Customer-First vs Product-First:
The Power of POS Workflows
How a tasting room transaction begins has a surprising impact on the guest experience and club growth.
Across wineries, 79% of POS transactions start by selecting products, while only 21% begin by identifying the customer first. It's an understandable habit: during a busy service period, skipping the lookup feels faster. But the cost is invisible in the moment and can be significant over time. When staff skip the customer lookup, they lose the context that makes a tasting room visit feel personal: a guest's previous purchases, their visit history, their preferences, and even what club they'd be the best fit for.
Of course, that context only exists for returning guests. For new visitors, creating a record before checkout means the winery captures a complete picture of that first interaction which is the foundation of every future conversation.


The Connection to Club Membership:
Across markets, a significant share of club signups happen directly through the POS: Australia and the United States both see roughly 49% of memberships created in the tasting room, with Canada close behind at 46.8%. Even in markets with lower shares, like Great Britain and New Zealand, a meaningful portion of club enrollments still happen in person, during the visit.
These numbers reinforce the tasting room as more than a sales channel. It's often where the strongest customer relationships begin, and that starts with something as simple as looking up the customer before the cart.
Actionable Insights:
Train Staff to Start with the Customer, Not the Cart Shift the default from "scan the bottle" to "find the guest." With 79% of transactions starting product-first, a simple habit change of pulling up a customer profile before adding items unlocks the context needed to personalise every interaction. If your POS allows it, set a system-level prompt to make this the default step; small nudges like this help the behaviour stick, even on a packed Saturday afternoon.
Use That Context to Guide the Conversation When a customer profile is open, staff have instant context: what a guest has bought before, how many times they've visited, and what they might love next.

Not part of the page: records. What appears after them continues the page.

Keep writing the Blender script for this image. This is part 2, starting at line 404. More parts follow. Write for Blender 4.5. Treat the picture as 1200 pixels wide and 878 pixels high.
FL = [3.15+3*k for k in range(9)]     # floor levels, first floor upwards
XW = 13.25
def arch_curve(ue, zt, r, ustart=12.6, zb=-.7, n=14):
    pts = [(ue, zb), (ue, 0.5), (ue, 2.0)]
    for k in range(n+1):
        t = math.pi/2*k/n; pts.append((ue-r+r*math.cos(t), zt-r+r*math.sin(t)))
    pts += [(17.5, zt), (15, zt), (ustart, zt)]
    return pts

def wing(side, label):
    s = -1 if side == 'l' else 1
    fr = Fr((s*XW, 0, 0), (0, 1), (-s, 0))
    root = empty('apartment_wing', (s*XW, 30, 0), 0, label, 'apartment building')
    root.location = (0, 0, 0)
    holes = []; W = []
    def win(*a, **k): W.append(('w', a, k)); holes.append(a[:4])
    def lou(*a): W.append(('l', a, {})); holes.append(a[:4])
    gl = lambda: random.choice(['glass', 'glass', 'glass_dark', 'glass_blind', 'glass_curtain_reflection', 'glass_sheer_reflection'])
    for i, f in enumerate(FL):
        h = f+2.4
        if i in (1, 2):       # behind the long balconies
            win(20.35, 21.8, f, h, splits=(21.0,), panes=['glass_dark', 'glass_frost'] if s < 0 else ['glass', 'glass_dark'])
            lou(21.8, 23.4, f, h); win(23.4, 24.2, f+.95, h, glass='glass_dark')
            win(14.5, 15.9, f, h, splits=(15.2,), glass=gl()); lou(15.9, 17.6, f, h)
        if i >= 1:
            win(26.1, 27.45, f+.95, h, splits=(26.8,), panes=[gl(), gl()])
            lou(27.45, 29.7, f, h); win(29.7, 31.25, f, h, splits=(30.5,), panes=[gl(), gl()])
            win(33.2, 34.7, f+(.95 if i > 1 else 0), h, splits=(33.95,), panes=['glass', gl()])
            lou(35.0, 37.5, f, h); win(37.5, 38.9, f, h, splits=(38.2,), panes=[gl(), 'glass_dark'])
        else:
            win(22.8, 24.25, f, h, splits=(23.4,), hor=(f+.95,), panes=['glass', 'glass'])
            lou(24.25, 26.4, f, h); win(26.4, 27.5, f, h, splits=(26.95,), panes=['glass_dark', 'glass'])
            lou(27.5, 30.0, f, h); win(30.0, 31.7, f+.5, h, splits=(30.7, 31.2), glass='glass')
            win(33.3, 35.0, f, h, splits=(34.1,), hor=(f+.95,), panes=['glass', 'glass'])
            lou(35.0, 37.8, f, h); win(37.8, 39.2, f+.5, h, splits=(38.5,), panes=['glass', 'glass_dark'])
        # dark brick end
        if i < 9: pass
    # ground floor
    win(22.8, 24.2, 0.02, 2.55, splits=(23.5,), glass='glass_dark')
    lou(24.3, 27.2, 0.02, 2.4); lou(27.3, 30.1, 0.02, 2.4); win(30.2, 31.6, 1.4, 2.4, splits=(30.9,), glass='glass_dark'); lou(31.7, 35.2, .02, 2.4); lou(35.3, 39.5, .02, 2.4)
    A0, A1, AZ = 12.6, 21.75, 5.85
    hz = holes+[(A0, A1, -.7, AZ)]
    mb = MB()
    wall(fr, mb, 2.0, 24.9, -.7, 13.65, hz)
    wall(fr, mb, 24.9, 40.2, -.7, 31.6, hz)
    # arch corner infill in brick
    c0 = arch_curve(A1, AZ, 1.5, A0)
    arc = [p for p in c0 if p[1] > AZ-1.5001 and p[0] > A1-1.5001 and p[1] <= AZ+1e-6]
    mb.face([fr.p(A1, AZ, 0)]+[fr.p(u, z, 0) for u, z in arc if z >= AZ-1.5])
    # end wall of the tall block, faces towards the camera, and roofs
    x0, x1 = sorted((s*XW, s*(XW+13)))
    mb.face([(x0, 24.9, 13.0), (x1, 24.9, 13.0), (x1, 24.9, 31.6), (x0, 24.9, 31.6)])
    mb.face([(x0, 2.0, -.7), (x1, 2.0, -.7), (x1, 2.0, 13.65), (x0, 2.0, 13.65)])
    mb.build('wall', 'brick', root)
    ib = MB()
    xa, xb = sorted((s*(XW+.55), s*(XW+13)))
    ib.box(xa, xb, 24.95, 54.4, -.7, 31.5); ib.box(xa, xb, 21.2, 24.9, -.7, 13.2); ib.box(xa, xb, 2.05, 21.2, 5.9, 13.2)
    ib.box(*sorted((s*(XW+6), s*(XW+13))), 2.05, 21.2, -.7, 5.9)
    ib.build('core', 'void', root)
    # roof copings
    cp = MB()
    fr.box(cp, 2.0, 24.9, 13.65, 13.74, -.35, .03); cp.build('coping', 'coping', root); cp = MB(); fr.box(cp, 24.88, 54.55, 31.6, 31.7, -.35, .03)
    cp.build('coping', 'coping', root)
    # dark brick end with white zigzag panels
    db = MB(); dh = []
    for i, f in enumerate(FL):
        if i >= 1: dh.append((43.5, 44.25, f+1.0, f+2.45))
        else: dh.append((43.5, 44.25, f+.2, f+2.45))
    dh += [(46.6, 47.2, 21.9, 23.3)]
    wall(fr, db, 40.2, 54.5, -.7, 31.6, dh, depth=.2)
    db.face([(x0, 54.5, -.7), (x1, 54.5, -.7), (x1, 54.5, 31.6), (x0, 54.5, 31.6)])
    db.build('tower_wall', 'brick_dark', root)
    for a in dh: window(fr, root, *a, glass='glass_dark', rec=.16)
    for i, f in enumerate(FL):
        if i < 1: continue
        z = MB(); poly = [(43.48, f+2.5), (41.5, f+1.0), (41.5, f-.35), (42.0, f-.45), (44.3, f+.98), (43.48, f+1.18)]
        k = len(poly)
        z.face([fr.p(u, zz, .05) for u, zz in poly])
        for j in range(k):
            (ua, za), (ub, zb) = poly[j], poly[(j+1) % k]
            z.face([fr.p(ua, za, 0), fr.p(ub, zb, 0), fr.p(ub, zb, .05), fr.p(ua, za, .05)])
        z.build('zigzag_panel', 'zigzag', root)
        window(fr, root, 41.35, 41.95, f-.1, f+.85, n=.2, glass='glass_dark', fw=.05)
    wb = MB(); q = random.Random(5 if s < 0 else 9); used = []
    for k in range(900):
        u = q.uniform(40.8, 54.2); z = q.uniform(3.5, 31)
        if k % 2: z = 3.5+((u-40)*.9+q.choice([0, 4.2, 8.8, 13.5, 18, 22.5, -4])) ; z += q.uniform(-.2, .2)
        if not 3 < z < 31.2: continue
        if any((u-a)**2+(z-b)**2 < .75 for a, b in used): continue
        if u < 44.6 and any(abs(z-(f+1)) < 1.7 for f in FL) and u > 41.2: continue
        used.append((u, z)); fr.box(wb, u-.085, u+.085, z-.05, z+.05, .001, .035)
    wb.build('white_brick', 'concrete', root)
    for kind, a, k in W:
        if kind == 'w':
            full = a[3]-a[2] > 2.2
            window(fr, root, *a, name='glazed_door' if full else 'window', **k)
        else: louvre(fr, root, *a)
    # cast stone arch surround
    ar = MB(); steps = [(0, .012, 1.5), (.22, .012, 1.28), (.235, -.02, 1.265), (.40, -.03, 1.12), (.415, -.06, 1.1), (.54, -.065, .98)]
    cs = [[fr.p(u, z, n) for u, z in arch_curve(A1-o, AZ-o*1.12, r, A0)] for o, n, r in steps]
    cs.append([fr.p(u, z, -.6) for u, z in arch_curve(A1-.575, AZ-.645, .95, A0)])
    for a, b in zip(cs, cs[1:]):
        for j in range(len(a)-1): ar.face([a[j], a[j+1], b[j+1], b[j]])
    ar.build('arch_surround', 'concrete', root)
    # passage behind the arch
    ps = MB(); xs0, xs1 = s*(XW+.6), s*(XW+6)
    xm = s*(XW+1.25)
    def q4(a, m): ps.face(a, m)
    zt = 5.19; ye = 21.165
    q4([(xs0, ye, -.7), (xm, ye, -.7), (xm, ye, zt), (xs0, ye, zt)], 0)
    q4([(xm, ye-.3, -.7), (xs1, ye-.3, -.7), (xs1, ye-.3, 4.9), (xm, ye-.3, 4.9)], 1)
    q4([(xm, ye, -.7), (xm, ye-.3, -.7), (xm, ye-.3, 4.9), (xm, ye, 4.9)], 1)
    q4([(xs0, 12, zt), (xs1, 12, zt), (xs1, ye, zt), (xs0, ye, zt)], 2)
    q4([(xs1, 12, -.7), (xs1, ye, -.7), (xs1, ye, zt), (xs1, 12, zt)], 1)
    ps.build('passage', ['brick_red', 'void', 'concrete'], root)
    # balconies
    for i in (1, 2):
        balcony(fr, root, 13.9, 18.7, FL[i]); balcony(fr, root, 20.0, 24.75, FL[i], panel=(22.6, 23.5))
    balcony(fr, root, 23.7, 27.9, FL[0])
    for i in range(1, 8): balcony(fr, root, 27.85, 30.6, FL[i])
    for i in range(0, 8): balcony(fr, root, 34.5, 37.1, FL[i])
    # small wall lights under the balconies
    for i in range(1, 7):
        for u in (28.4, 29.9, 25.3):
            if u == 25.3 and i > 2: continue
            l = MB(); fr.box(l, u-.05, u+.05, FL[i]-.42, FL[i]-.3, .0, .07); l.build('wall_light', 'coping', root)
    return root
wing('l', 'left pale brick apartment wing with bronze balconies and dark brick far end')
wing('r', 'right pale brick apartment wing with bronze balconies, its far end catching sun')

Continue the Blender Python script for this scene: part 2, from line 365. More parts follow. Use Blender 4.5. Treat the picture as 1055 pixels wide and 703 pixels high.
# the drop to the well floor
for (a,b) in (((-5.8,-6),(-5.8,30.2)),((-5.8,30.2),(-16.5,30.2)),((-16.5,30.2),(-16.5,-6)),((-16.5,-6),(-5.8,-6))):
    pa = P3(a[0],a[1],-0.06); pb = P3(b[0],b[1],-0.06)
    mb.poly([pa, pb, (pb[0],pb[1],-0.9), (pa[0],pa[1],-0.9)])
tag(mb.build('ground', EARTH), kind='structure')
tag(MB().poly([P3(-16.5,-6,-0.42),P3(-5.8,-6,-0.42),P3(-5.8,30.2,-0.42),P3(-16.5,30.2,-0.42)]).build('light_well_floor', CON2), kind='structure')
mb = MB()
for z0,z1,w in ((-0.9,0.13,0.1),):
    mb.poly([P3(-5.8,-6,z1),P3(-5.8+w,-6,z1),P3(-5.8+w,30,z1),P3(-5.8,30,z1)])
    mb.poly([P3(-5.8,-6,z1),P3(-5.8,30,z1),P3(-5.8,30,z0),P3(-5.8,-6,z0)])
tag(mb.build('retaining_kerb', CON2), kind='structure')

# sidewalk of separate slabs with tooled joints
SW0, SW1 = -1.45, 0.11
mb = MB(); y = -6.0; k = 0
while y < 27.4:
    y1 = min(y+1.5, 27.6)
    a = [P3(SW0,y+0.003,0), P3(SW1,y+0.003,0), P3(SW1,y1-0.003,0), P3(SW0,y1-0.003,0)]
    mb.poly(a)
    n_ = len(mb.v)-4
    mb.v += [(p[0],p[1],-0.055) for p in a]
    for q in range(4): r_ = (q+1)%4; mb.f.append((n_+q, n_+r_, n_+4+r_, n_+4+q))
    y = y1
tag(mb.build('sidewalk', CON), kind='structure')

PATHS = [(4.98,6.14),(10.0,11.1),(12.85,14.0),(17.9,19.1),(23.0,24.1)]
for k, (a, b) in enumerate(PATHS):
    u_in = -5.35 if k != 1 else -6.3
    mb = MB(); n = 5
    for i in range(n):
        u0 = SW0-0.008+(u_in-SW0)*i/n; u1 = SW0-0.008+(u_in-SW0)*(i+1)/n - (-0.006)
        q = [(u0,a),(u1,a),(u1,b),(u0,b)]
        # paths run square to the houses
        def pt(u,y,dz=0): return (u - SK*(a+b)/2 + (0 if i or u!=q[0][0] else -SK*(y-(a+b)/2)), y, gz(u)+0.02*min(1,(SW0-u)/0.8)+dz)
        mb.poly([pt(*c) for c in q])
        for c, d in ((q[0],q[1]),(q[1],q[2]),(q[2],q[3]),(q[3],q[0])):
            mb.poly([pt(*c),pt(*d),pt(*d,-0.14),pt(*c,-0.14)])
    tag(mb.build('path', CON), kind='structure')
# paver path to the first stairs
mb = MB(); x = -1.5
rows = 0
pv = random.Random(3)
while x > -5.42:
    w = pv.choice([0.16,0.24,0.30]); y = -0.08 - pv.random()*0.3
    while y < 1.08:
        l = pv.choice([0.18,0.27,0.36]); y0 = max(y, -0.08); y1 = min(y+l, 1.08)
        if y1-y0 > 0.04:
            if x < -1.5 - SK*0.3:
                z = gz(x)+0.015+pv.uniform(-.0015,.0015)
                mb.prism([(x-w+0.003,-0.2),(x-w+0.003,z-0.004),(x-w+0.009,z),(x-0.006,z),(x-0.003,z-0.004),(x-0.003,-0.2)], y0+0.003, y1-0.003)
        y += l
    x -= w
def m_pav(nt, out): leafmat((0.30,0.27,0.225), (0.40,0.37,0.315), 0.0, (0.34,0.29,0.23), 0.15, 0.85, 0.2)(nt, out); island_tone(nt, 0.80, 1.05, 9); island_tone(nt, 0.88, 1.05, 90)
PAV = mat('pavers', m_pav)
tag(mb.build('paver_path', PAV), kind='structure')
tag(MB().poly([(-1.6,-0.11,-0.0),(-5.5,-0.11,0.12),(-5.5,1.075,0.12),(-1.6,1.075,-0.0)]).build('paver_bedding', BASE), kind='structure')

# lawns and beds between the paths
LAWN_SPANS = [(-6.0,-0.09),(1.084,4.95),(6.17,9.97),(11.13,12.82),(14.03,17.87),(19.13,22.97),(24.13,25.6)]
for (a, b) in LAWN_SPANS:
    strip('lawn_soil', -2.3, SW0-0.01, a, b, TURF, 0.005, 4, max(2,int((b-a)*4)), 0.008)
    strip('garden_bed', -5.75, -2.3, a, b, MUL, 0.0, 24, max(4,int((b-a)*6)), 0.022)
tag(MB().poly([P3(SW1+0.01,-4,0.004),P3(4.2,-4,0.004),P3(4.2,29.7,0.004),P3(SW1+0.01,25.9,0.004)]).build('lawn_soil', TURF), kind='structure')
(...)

That information turns a transaction into a continuation of a relationship and puts staff in a far stronger position to make a membership suggestion that feels relevant, not like a pitch at the register.
For New Visitors, the Record is the Relationship First-time guests don't have a history yet; but that's exactly why capturing a record before checkout matters. Every detail collected at that first interaction becomes the foundation for every conversation that follows, including the one where they join the club.
Treat the Tasting Room as a Membership Channel With roughly half of all club signups happening directly through the POS in several markets, the tasting room isn't just where wine gets sold, it's where members get made. Staff who start with the customer are better placed to have that conversation at the right moment, with the right context, for the right guest.